CHALLENGE: Without omitting anything, retype the data that follows.
##### DATA
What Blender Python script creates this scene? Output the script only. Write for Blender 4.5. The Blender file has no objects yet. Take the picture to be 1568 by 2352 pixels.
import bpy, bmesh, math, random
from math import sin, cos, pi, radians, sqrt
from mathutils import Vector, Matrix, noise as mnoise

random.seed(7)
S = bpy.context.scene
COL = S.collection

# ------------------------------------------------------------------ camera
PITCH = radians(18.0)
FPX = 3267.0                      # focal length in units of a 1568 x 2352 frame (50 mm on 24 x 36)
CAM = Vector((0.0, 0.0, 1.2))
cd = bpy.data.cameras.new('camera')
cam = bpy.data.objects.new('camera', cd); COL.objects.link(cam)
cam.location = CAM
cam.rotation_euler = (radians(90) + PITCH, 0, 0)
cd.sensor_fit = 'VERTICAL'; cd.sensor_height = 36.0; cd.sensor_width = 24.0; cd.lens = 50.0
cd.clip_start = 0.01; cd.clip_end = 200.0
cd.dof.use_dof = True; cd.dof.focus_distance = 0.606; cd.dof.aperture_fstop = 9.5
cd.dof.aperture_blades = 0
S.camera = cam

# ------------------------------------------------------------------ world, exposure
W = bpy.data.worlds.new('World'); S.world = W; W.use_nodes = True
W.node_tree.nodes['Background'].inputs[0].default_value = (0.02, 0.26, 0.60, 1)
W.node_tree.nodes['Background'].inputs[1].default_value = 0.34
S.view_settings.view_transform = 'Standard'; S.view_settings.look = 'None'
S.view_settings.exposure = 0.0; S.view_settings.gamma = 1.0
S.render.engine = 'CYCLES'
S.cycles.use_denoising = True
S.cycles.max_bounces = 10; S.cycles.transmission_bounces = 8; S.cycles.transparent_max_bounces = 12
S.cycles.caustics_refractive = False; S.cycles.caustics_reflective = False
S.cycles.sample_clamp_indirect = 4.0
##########
EXPECTED ANSWER:
What Blender Python script creates this scene? Output the script only. Write for Blender 4.5. The Blender file has no objects yet. Take the picture to be 1568 by 2352 pixels.
import bpy, bmesh, math, random
from math import sin, cos, pi, radians, sqrt
from mathutils import Vector, Matrix, noise as mnoise

random.seed(7)
S = bpy.context.scene
COL = S.collection

# ------------------------------------------------------------------ camera
PITCH = radians(18.0)
FPX = 3267.0                      # focal length in units of a 1568 x 2352 frame (50 mm on 24 x 36)
CAM = Vector((0.0, 0.0, 1.2))
cd = bpy.data.cameras.new('camera')
cam = bpy.data.objects.new('camera', cd); COL.objects.link(cam)
cam.location = CAM
cam.rotation_euler = (radians(90) + PITCH, 0, 0)
cd.sensor_fit = 'VERTICAL'; cd.sensor_height = 36.0; cd.sensor_width = 24.0; cd.lens = 50.0
cd.clip_start = 0.01; cd.clip_end = 200.0
cd.dof.use_dof = True; cd.dof.focus_distance = 0.606; cd.dof.aperture_fstop = 9.5
cd.dof.aperture_blades = 0
S.camera = cam

# ------------------------------------------------------------------ world, exposure
W = bpy.data.worlds.new('World'); S.world = W; W.use_nodes = True
W.node_tree.nodes['Background'].inputs[0].default_value = (0.02, 0.26, 0.60, 1)
W.node_tree.nodes['Background'].inputs[1].default_value = 0.34
S.view_settings.view_transform = 'Standard'; S.view_settings.look = 'None'
S.view_settings.exposure = 0.0; S.view_settings.gamma = 1.0
S.render.engine = 'CYCLES'
S.cycles.use_denoising = True
S.cycles.max_bounces = 10; S.cycles.transmission_bounces = 8; S.cycles.transparent_max_bounces = 12
S.cycles.caustics_refractive = False; S.cycles.caustics_reflective = False
S.cycles.sample_clamp_indirect = 4.0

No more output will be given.